## Your task:
Copy the lines of the data below exactly, starting at the first and stopping after the line that contains "sc.camera = cam"; include no pictures.

## Data excerpt:

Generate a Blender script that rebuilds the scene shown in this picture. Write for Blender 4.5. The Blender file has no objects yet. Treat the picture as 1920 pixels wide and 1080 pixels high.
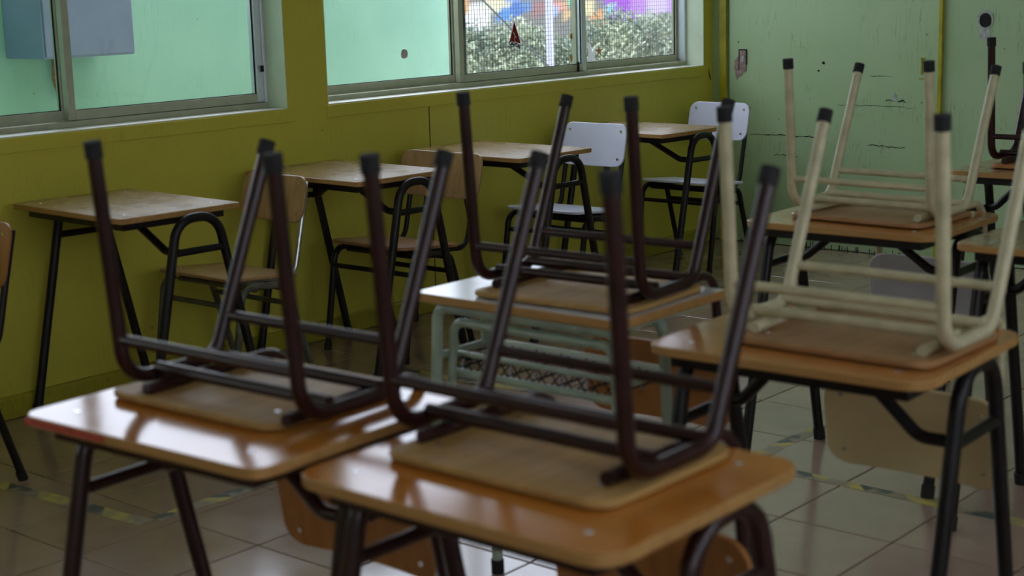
import bpy, math, random
from mathutils import Matrix, Vector
import numpy as np
random.seed(7); rng = np.random.default_rng(7)
PI = math.pi
sc = bpy.context.scene
col = sc.collection

# ------------------------------------------------------------------ camera
FPX, YAW, PITCH, ROLL = 2905.0, 0.710746, 0.194026, -0.027961
CX, CY, CZ = 4.5033, -6.9555, 1.3760
fw = Vector((-math.sin(YAW)*math.cos(PITCH), math.cos(YAW)*math.cos(PITCH), -math.sin(PITCH)))
rt = Vector((math.cos(YAW), math.sin(YAW), 0)); up = rt.cross(fw)
c_, s_ = math.cos(ROLL), math.sin(ROLL)
rt, up = c_*rt + s_*up, -s_*rt + c_*up
cam_d = bpy.data.cameras.new('camera'); cam = bpy.data.objects.new('camera', cam_d); col.objects.link(cam)
cam.matrix_world = Matrix(((rt.x, up.x, -fw.x, CX), (rt.y, up.y, -fw.y, CY), (rt.z, up.z, -fw.z, CZ), (0, 0, 0, 1)))
cam_d.sensor_width = 36; cam_d.lens = FPX/1920*36
cam_d.clip_start = 0.05; cam_d.clip_end = 200
cam_d.dof.use_dof = True; cam_d.dof.focus_distance = 6.7; cam_d.dof.aperture_fstop = 4.0
sc.camera = cam

# ------------------------------------------------------------------ light, sky, exposure
w = bpy.data.worlds.new('overcast_sky'); sc.world = w; w.use_nodes = True
bg = w.node_tree.nodes['Background']
bg.inputs[0].default_value = (0.80, 0.81, 1.0, 1); bg.inputs[1].default_value = 4.0
sc.view_settings.view_transform = 'Standard'; sc.view_settings.look = 'None'
sc.view_settings.gamma = 1; sc.view_settings.use_curve_mapping = False
sc.view_settings.exposure = 0.4
sc.cycles.use_denoising = True
sc.cycles.max_bounces = 10; sc.cycles.diffuse_bounces = 6; sc.cycles.glossy_bounces = 5
sc.cycles.transparent_max_bounces = 12
sc.cycles.caustics_reflective = False; sc.cycles.caustics_refractive = False
sc.cycles.sample_clamp_indirect = 6

WZ0, WZ1 = 0.928, 2.45
WIN = [(-2.759, -0.090), (-5.70, -2.969), (-8.70, -5.92)]
FILL_WIN = [(-9.3, -6.3), (-5.9, -3.3)]  # right wall openings beyond the frame, added for fill light

# ------------------------------------------------------------------ materials
def nt(name):
    m = bpy.data.materials.new(name); m.use_nodes = True
    return m, m.node_tree, m.node_tree.nodes['Principled BSDF']
def simple(name, c, rough=.5, metal=0., coat=0., var=0.0, scale=30, bump=0.0):
    m, t, b = nt(name)
    b.inputs['Roughness'].default_value = rough; b.inputs['Metallic'].default_value = metal
    b.inputs['Coat Weight'].default_value = coat
    b.inputs['Base Color'].default_value = (*c, 1)
    if var or bump:
        tc = t.nodes.new('ShaderNodeTexCoord'); n = t.nodes.new('ShaderNodeTexNoise')
        n.inputs['Scale'].default_value = scale; n.inputs['Detail'].default_value = 5
        t.links.new(tc.outputs['Object'], n.inputs['Vector'])
        if var:
            r = t.nodes.new('ShaderNodeMapRange'); r.inputs['From Min'].default_value = .3; r.inputs['From Max'].default_value = .7
            r.inputs['To Min'].default_value = 1-var; r.inputs['To Max'].default_value = 1+var
            v = t.nodes.new('ShaderNodeVectorMath'); v.operation = 'SCALE'; v.inputs[0].default_value = c
            t.links.new(n.outputs['Fac'], r.inputs['Value']); t.links.new(r.outputs['Result'], v.inputs['Scale'])
            t.links.new(v.outputs['Vector'], b.inputs['Base Color'])
        if bump:
            bp = t.nodes.new('ShaderNodeBump'); bp.inputs['Strength'].default_value = bump; bp.inputs['Distance'].default_value = .01
            t.links.new(n.outputs['Fac'], bp.inputs['Height']); t.links.new(bp.outputs['Normal'], b.inputs['Normal'])
    return m
def wood(name, c1, c2, rough, axis=0, coat=0., rvar=0.0, scale=6.0):
    """grain stretched along one object axis"""
    m, t, b = nt(name)
    tc = t.nodes.new('ShaderNodeTexCoord'); mp = t.nodes.new('ShaderNodeMapping')
    s = [scale*9, scale*9, scale*9]; s[axis] = scale*.35
    mp.inputs['Scale'].default_value = s
    n = t.nodes.new('ShaderNodeTexNoise'); n.inputs['Scale'].default_value = 1; n.inputs['Detail'].default_value = 6; n.inputs['Distortion'].default_value = .12
    r = t.nodes.new('ShaderNodeValToRGB'); r.color_ramp.elements[0].position = .32; r.color_ramp.elements[1].position = .7
    r.color_ramp.elements[0].color = (*c1, 1); r.color_ramp.elements[1].color = (*c2, 1)
    t.links.new(tc.outputs['Object'], mp.inputs['Vector']); t.links.new(mp.outputs['Vector'], n.inputs['Vector'])
    t.links.new(n.outputs['Fac'], r.inputs['Fac']); t.links.new(r.outputs['Color'], b.inputs['Base Color'])
    b.inputs['Coat Weight'].default_value = coat; b.inputs['Coat Roughness'].default_value = .08
    if rvar:
        n2 = t.nodes.new('ShaderNodeTexNoise'); n2.inputs['Scale'].default_value = 9; n2.inputs['Detail'].default_value = 4
        q = t.nodes.new('ShaderNodeMapRange'); q.inputs['From Min'].default_value = .35; q.inputs['From Max'].default_value = .7
        q.inputs['To Min'].default_value = rough; q.inputs['To Max'].default_value = rough+rvar
        t.links.new(tc.outputs['Object'], n2.inputs['Vector']); t.links.new(n2.outputs['Fac'], q.inputs['Value'])
        t.links.new(q.outputs['Result'], b.inputs['Roughness'])
    else:
        b.inputs['Roughness'].default_value = rough
    return m
def painted_wall(name, c, c2, crack=0.0, rough=.45):
    """paint with soft blotches, fine vertical brush or crack lines, and specks"""
    m, t, b = nt(name); L = t.links.new
    tc = t.nodes.new('ShaderNodeTexCoord')
    n = t.nodes.new('ShaderNodeTexNoise'); n.inputs['Scale'].default_value = 2.2; n.inputs['Detail'].default_value = 6
    r = t.nodes.new('ShaderNodeValToRGB'); r.color_ramp.elements[0].position = .35; r.color_ramp.elements[1].position = .68
    r.color_ramp.elements[0].color = (*c, 1); r.color_ramp.elements[1].color = (*c2, 1)
    L(tc.outputs['Object'], n.inputs['Vector']); L(n.outputs['Fac'], r.inputs['Fac'])
    mp = t.nodes.new('ShaderNodeMapping'); mp.inputs['Scale'].default_value = (42, 42, 3.2)
    n2 = t.nodes.new('ShaderNodeTexNoise'); n2.inputs['Scale'].default_value = 1; n2.inputs['Detail'].default_value = 3; n2.inputs['Distortion'].default_value = .5
    L(tc.outputs['Object'], mp.inputs['Vector']); L(mp.outputs['Vector'], n2.inputs['Vector'])
    k = t.nodes.new('ShaderNodeValToRGB'); e = k.color_ramp.elements
    e[0].position = .485; e[0].color = (0, 0, 0, 1); e[1].position = .515; e[1].color = (0, 0, 0, 1)
    mid = e.new(.5); mid.color = (1, 1, 1, 1)
    L(n2.outputs['Fac'], k.inputs['Fac'])
    n3 = t.nodes.new('ShaderNodeTexNoise'); n3.inputs['Scale'].default_value = 5; n3.inputs['Detail'].default_value = 3
    L(tc.outputs['Object'], n3.inputs['Vector'])
    g = t.nodes.new('ShaderNodeMapRange'); g.inputs['From Min'].default_value = .5; g.inputs['From Max'].default_value = .62
    g.inputs['To Max'].default_value = crack
    L(n3.outputs['Fac'], g.inputs['Value'])
    mu = t.nodes.new('ShaderNodeMath'); mu.operation = 'MULTIPLY'; L(k.outputs['Color'], mu.inputs[0]); L(g.outputs['Result'], mu.inputs[1])
    v = t.nodes.new('ShaderNodeTexVoronoi'); v.inputs['Scale'].default_value = 6
    L(tc.outputs['Object'], v.inputs['Vector'])
    sp = t.nodes.new('ShaderNodeMath'); sp.operation = 'LESS_THAN'; sp.inputs[1].default_value = .035; L(v.outputs['Distance'], sp.inputs[0])
    sp2 = t.nodes.new('ShaderNodeMath'); sp2.operation = 'MULTIPLY'; sp2.inputs[1].default_value = .6; L(sp.outputs[0], sp2.inputs[0])
    mx = t.nodes.new('ShaderNodeMath'); mx.operation = 'MAXIMUM'; L(mu.outputs[0], mx.inputs[0]); L(sp2.outputs[0], mx.inputs[1])
    mix = t.nodes.new('ShaderNodeMix'); mix.data_type = 'RGBA'; L(mx.outputs[0], mix.inputs[0]); L(r.outputs['Color'], mix.inputs[6])
    mix.inputs[7].default_value = (c[0]*.25, c[1]*.25, c[2]*.3, 1)
    L(mix.outputs[2], b.inputs['Base Color'])
    bp = t.nodes.new('ShaderNodeBump'); bp.inputs['Strength'].default_value = .15; bp.inputs['Distance'].default_value = .004
    L(n2.outputs['Fac'], bp.inputs['Height']); L(bp.outputs['Normal'], b.inputs['Normal'])
    b.inputs['Roughness'].default_value = rough
    return m
def glass(name):
    m = bpy.data.materials.new(name); m.use_nodes = True; t = m.node_tree; t.nodes.clear(); L = t.links.new
    o = t.nodes.new('ShaderNodeOutputMaterial'); tr = t.nodes.new('ShaderNodeBsdfTransparent'); gl = t.nodes.new('ShaderNodeBsdfGlossy')
    tr.inputs[0].default_value = (.93, .97, .95, 1); gl.inputs['Roughness'].default_value = .02
    ge = t.nodes.new('ShaderNodeNewGeometry'); dp = t.nodes.new('ShaderNodeVectorMath'); dp.operation = 'DOT_PRODUCT'
    L(ge.outputs['Normal'], dp.inputs[0]); L(ge.outputs['Incoming'], dp.inputs[1])
    def mth(op, a, b=None):
        q = t.nodes.new('ShaderNodeMath'); q.operation = op
        for i, x in enumerate((a, b)):
            if x is None: continue
            if isinstance(x, (int, float)): q.inputs[i].default_value = x
            else: L(x, q.inputs[i])
        return q.outputs[0]
    f = mth('MULTIPLY_ADD', mth('POWER', mth('SUBTRACT', 1.0, mth('ABSOLUTE', dp.outputs['Value'])), 5.0), .96)
    f.node.inputs[2].default_value = .03
    mx = t.nodes.new('ShaderNodeMixShader'); L(f, mx.inputs[0]); L(tr.outputs[0], mx.inputs[1]); L(gl.outputs[0], mx.inputs[2])
    L(mx.outputs[0], o.inputs[0]); return m

OLIVE = (.56, .50, .06); GREEN = (.39, .55, .30)
M = {}
M['olive'] = painted_wall('olive_yellow_paint', OLIVE, (.61, .55, .07), .25, .4)
M['skirt'] = painted_wall('olive_skirting_paint', (.36, .30, .03), (.42, .38, .03), .5, .35)
M['green'] = painted_wall('pale_green_cracked_paint', GREEN, (.44, .59, .34), .6, .4)
M['batten'] = simple('yellow_batten_paint', (.40, .36, .02), .4, var=.2, scale=12)
M['reveal'] = simple('pale_green_reveal_paint', (.70, .80, .60), .45, var=.06, scale=8)
M['sill'] = simple('worn_white_sill', (.75, .75, .68), .35, var=.1, scale=14)
M['alu'] = simple('dull_aluminium', (.46, .47, .34), .42, metal=.2, var=.08, scale=20)
M['alu_lit'] = simple('lit_aluminium', (.72, .76, .80), .35, metal=.4)  # paler copy of the aluminium, lit side of stiles put into the colour
M['rubber'] = simple('black_rubber', (.010, .010, .010), .85)
M['glass'] = glass('window_glass')
M['ceil'] = simple('white_ceiling_paint', (.82, .82, .78), .8)
M['side'] = simple('pale_wall_paint', (.70, .70, .55), .7)
M['grout'] = simple('dark_grout', (.10, .085, .06), .8, var=.3, scale=40)
M['dark'] = simple('dark_gap', (.01, .01, .008), .9)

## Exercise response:
Generate a Blender script that rebuilds the scene shown in this picture. Write for Blender 4.5. The Blender file has no objects yet. Treat the picture as 1920 pixels wide and 1080 pixels high.
import bpy, math, random
from mathutils import Matrix, Vector
import numpy as np
random.seed(7); rng = np.random.default_rng(7)
PI = math.pi
sc = bpy.context.scene
col = sc.collection

# ------------------------------------------------------------------ camera
FPX, YAW, PITCH, ROLL = 2905.0, 0.710746, 0.194026, -0.027961
CX, CY, CZ = 4.5033, -6.9555, 1.3760
fw = Vector((-math.sin(YAW)*math.cos(PITCH), math.cos(YAW)*math.cos(PITCH), -math.sin(PITCH)))
rt = Vector((math.cos(YAW), math.sin(YAW), 0)); up = rt.cross(fw)
c_, s_ = math.cos(ROLL), math.sin(ROLL)
rt, up = c_*rt + s_*up, -s_*rt + c_*up
cam_d = bpy.data.cameras.new('camera'); cam = bpy.data.objects.new('camera', cam_d); col.objects.link(cam)
cam.matrix_world = Matrix(((rt.x, up.x, -fw.x, CX), (rt.y, up.y, -fw.y, CY), (rt.z, up.z, -fw.z, CZ), (0, 0, 0, 1)))
cam_d.sensor_width = 36; cam_d.lens = FPX/1920*36
cam_d.clip_start = 0.05; cam_d.clip_end = 200
cam_d.dof.use_dof = True; cam_d.dof.focus_distance = 6.7; cam_d.dof.aperture_fstop = 4.0
sc.camera = cam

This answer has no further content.